Copy every line that holds "picture".

#### Supplied data ####

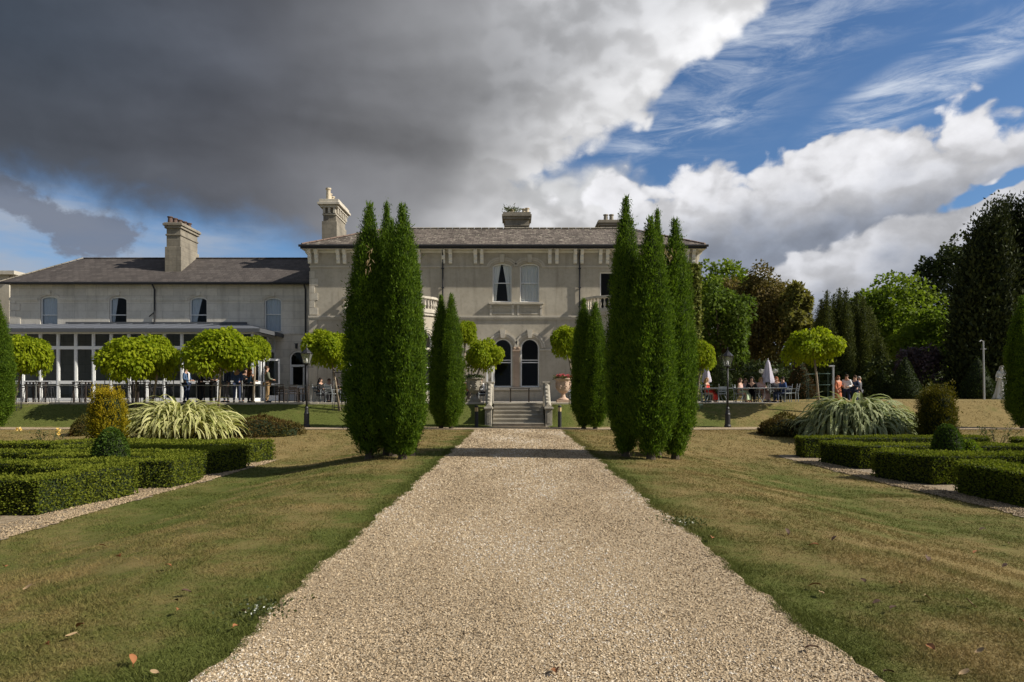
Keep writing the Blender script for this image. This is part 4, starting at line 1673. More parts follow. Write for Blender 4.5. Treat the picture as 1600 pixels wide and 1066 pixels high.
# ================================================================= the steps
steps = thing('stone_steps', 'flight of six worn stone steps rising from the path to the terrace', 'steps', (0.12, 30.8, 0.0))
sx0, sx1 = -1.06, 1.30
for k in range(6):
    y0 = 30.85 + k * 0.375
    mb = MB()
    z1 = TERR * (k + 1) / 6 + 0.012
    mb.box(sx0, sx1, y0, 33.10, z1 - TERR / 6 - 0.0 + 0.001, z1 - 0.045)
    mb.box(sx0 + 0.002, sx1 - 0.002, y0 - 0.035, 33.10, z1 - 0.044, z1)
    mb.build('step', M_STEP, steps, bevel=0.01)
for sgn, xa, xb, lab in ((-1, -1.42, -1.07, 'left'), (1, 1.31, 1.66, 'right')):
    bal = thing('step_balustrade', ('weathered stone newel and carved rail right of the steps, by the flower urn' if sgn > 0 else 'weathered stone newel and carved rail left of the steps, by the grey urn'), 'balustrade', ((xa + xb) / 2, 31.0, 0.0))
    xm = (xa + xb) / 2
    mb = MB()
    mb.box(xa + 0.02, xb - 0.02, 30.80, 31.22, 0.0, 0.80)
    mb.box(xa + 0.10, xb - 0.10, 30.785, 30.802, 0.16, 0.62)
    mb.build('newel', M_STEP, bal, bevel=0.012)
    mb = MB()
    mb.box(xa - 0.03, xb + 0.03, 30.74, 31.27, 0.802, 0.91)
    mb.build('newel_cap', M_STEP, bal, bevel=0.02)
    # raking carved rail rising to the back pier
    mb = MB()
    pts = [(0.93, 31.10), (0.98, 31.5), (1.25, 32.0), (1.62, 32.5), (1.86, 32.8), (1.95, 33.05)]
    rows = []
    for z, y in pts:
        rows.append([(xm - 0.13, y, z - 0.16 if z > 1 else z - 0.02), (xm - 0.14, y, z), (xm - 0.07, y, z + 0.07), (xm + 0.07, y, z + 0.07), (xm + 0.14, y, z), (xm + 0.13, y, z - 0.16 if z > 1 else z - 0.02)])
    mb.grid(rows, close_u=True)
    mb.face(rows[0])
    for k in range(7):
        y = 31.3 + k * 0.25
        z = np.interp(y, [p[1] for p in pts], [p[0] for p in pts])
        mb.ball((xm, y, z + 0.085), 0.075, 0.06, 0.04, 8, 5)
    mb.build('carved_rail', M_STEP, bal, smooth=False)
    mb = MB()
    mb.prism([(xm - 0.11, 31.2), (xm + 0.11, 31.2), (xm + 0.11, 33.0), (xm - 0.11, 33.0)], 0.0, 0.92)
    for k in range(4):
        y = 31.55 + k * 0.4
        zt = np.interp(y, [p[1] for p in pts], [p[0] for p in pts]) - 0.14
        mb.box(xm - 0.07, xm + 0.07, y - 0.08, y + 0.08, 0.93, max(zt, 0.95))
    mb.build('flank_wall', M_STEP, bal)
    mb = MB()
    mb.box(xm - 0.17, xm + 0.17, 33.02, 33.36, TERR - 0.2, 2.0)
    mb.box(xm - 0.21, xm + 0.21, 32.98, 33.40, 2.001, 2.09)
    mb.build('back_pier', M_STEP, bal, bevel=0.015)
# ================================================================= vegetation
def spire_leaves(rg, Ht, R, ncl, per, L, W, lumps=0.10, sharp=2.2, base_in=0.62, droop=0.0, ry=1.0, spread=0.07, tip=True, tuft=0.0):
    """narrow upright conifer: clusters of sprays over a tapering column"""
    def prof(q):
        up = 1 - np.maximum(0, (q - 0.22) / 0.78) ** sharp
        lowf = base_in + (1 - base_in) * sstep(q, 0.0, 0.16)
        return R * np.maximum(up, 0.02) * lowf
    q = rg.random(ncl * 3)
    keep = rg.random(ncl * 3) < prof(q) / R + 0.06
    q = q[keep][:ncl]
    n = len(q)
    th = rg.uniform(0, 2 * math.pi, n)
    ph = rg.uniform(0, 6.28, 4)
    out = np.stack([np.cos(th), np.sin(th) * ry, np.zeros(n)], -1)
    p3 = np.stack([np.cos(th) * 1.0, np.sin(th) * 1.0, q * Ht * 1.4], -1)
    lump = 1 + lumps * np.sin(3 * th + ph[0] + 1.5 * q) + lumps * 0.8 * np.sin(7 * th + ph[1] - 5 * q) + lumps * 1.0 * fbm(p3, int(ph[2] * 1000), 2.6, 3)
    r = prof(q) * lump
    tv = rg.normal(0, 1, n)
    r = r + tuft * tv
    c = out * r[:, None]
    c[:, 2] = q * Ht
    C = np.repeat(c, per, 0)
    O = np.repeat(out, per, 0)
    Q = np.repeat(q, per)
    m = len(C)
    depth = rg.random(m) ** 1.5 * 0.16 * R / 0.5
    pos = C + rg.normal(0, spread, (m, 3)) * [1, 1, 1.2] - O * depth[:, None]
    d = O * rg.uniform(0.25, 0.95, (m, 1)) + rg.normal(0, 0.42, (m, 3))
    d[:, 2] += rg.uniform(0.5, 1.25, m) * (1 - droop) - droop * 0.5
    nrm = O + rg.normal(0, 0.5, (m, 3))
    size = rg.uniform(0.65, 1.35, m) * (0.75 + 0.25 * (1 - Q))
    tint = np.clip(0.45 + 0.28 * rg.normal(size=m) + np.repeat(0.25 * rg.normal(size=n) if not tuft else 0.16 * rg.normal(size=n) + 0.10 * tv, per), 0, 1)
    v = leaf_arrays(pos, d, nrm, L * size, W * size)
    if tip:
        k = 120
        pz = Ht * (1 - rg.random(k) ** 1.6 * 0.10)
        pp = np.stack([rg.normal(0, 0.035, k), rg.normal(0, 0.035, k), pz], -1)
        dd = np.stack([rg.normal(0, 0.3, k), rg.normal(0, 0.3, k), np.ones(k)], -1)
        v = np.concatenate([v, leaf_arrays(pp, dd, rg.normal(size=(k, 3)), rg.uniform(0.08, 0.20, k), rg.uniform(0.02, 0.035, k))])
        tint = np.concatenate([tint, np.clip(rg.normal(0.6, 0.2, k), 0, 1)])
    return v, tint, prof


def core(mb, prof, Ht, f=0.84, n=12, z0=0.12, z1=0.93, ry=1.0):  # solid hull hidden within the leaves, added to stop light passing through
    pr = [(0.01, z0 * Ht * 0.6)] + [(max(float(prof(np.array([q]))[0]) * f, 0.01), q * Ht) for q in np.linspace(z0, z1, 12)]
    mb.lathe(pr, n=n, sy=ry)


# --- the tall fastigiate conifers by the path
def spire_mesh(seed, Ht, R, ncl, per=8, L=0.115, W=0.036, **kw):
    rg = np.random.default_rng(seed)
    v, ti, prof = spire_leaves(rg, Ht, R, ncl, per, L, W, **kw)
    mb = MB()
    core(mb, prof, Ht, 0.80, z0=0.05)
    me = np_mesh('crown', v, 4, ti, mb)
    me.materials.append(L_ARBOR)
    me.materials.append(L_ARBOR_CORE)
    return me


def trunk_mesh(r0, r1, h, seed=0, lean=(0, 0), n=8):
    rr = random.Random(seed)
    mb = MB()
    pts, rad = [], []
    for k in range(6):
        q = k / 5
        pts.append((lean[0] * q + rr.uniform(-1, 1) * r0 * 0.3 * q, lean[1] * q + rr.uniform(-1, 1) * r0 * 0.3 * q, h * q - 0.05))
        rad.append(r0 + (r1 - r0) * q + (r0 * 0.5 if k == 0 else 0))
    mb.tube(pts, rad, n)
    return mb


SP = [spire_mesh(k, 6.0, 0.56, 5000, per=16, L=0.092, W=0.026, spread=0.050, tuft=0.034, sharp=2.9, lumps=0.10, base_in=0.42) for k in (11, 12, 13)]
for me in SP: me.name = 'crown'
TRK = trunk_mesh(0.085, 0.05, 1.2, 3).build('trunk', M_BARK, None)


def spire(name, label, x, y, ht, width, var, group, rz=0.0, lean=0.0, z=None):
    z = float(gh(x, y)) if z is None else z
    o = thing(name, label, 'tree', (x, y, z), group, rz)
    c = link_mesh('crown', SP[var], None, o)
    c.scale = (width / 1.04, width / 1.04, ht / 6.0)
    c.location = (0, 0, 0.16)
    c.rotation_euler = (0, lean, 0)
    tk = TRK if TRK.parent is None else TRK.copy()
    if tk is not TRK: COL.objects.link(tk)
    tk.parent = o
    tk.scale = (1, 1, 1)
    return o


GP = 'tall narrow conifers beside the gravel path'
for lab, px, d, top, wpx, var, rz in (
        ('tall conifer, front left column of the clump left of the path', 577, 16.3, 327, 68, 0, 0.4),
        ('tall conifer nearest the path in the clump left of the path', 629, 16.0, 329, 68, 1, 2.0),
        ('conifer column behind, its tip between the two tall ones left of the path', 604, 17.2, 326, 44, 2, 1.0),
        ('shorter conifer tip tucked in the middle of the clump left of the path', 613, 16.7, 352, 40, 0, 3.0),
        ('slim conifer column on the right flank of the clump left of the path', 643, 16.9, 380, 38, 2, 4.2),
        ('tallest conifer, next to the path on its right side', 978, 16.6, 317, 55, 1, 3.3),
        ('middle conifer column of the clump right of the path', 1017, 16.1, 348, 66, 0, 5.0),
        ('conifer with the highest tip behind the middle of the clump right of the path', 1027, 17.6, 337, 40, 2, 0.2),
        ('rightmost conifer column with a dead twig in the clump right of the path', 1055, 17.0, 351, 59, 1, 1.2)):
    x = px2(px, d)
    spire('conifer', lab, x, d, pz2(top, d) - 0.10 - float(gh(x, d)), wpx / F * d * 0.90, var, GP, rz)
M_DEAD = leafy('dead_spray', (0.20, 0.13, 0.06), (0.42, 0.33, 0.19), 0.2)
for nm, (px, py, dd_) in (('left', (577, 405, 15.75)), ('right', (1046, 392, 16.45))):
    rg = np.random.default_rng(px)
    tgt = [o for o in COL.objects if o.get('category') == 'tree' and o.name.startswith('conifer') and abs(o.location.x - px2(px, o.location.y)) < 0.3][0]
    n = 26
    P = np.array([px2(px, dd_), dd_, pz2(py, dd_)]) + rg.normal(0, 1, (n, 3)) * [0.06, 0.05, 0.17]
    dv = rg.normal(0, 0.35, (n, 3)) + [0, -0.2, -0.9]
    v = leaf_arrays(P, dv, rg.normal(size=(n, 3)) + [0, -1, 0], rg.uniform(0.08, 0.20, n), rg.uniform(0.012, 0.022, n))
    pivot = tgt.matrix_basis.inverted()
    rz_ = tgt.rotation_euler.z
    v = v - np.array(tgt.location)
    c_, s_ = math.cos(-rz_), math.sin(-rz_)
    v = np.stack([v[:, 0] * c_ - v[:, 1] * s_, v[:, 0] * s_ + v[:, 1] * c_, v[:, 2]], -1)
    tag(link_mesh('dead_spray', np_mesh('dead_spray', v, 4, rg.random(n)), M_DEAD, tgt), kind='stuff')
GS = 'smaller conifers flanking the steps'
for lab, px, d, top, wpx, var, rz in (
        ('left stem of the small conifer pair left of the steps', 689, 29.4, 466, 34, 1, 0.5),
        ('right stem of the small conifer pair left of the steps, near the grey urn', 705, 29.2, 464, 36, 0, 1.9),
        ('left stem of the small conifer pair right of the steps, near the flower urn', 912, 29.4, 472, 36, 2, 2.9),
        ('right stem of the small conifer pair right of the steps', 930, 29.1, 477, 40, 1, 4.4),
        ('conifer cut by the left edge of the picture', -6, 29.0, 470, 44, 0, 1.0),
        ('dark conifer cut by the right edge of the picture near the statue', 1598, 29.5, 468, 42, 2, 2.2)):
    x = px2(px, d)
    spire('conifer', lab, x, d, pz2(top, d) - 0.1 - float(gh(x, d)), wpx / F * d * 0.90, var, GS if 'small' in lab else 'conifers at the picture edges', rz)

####

Full response:
Keep writing the Blender script for this image. This is part 4, starting at line 1673. More parts follow. Write for Blender 4.5. Treat the picture as 1600 pixels wide and 1066 pixels high.
        ('conifer cut by the left edge of the picture', -6, 29.0, 470, 44, 0, 1.0),
        ('dark conifer cut by the right edge of the picture near the statue', 1598, 29.5, 468, 42, 2, 2.2)):
    spire('conifer', lab, x, d, pz2(top, d) - 0.1 - float(gh(x, d)), wpx / F * d * 0.90, var, GS if 'small' in lab else 'conifers at the picture edges', rz)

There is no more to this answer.